Exercise: Print the lines of the listing below verbatim from its first line through the line bearing "col = scene.collection". Any pictures are to be omitted.

Stored records:
------------------------------------------------------------

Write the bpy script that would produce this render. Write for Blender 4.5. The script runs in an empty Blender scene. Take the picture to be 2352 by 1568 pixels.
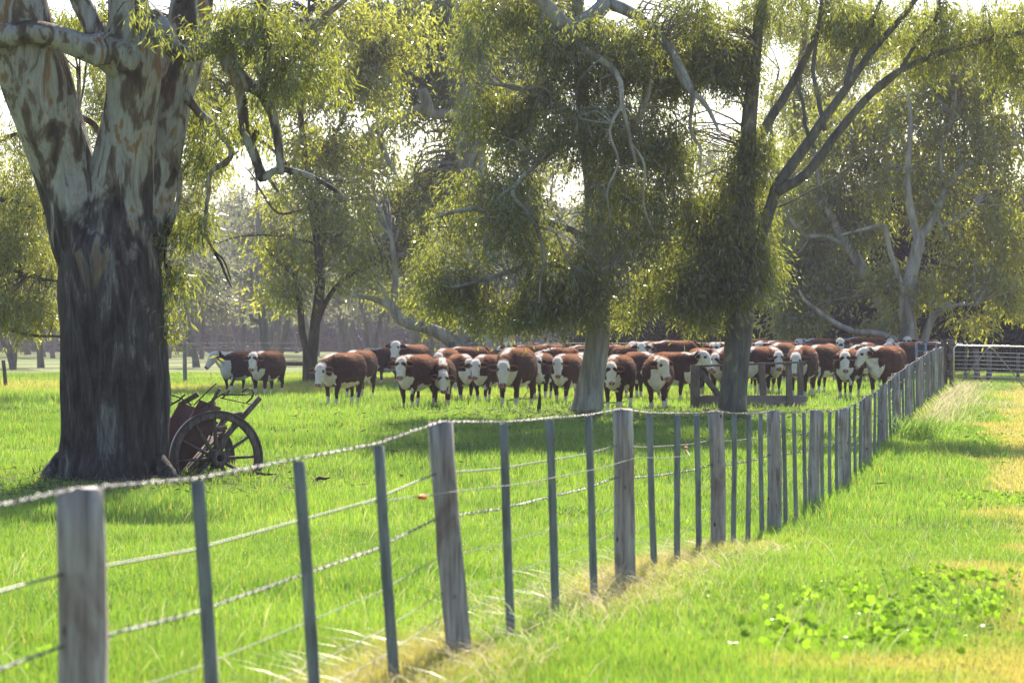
import bpy, math, random
import numpy as np
from mathutils import Vector, Matrix
R = math.radians
rng = np.random.default_rng(7)
random.seed(7)
scene = bpy.context.scene
col = scene.collection

# ------------------------------------------------------------------ camera
EYE = 1.65
FPX = 5550.0          # focal length measured in pixels of a 2352 px wide picture
CX, CY = 1176.0, 784.0
cam_d = bpy.data.cameras.new('camera')
cam_d.sensor_width = 36.0
cam_d.lens = 36.0 * FPX / 2352.0
cam_d.clip_start = 0.1
cam_d.clip_end = 3000
cam_d.dof.use_dof = True
cam_d.dof.focus_distance = 45.0
cam_d.dof.aperture_fstop = 4.5
cam_o = bpy.data.objects.new('camera', cam_d)
cam_o.location = (0, 0, EYE)
cam_o.rotation_euler = (R(90), 0, 0)
col.objects.link(cam_o)
scene.camera = cam_o

# ------------------------------------------------------------------ sky, sun, exposure
SUN_EL, SUN_AZ = 39.0, 7.0     # azimuth clockwise from +Y (away from the camera)
world = bpy.data.worlds.new('World')
scene.world = world
world.use_nodes = True
wn = world.node_tree
bg = wn.nodes['Background']
sky = wn.nodes.new('ShaderNodeTexSky')
sky.sky_type = 'NISHITA'
sky.sun_disc = False
sky.sun_elevation = R(SUN_EL)
sky.sun_rotation = R(SUN_AZ)
sky.air_density = 1.0
sky.dust_density = 1.2
sky.ozone_density = 1.0
wn.links.new(sky.outputs[0], bg.inputs[0])
bg.inputs[1].default_value = 0.10
sun_d = bpy.data.lights.new('sun', 'SUN')
sun_d.energy = 5.0
sun_d.angle = R(0.5)
sun_d.color = (1.0, 0.90, 0.73)
sun_o = bpy.data.objects.new('sun', sun_d)
d = Vector((math.sin(R(SUN_AZ)) * math.cos(R(SUN_EL)), math.cos(R(SUN_AZ)) * math.cos(R(SUN_EL)), math.sin(R(SUN_EL))))
sun_o.rotation_euler = d.to_track_quat('Z', 'Y').to_euler()
sun_o.location = (0, 0, 60)
col.objects.link(sun_o)
scene.view_settings.view_transform = 'Standard'
scene.view_settings.look = 'None'
scene.view_settings.exposure = 1.15
scene.view_settings.gamma = 1.0
scene.cycles.use_denoising = True
scene.cycles.max_bounces = 7
scene.cycles.diffuse_bounces = 3
scene.cycles.glossy_bounces = 2
scene.cycles.transmission_bounces = 4
scene.cycles.transparent_max_bounces = 4
scene.cycles.volume_bounces = 0
scene.cycles.sample_clamp_indirect = 4.0
scene.cycles.use_adaptive_sampling = True
scene.cycles.adaptive_threshold = 0.01

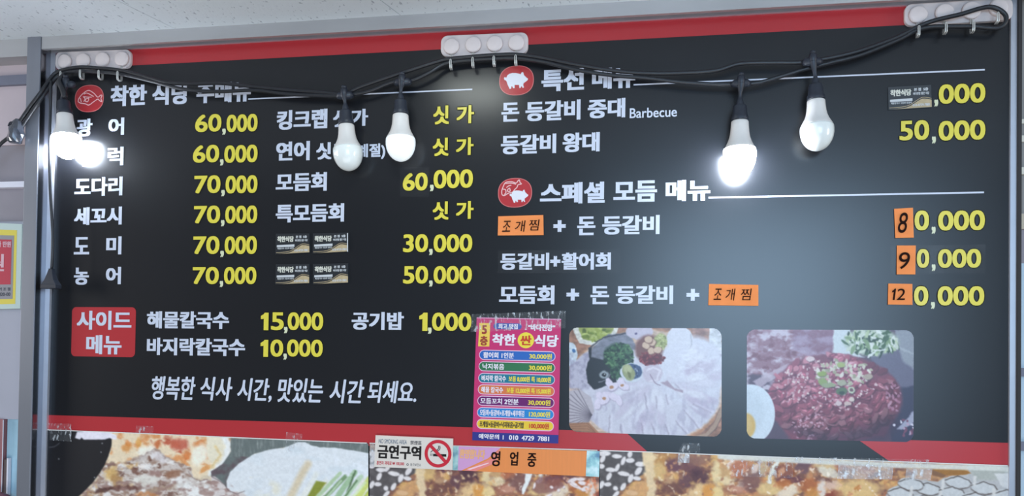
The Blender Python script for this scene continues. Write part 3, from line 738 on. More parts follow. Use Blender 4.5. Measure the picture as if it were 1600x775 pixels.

------------------------------------------------------------

Full output:
Write the bpy script that would produce this render. Write for Blender 4.5. The script runs in an empty Blender scene. Take the picture to be 2352 by 1568 pixels.
import bpy, math, random
import numpy as np
from mathutils import Vector, Matrix
R = math.radians
rng = np.random.default_rng(7)
random.seed(7)
scene = bpy.context.scene
col = scene.collection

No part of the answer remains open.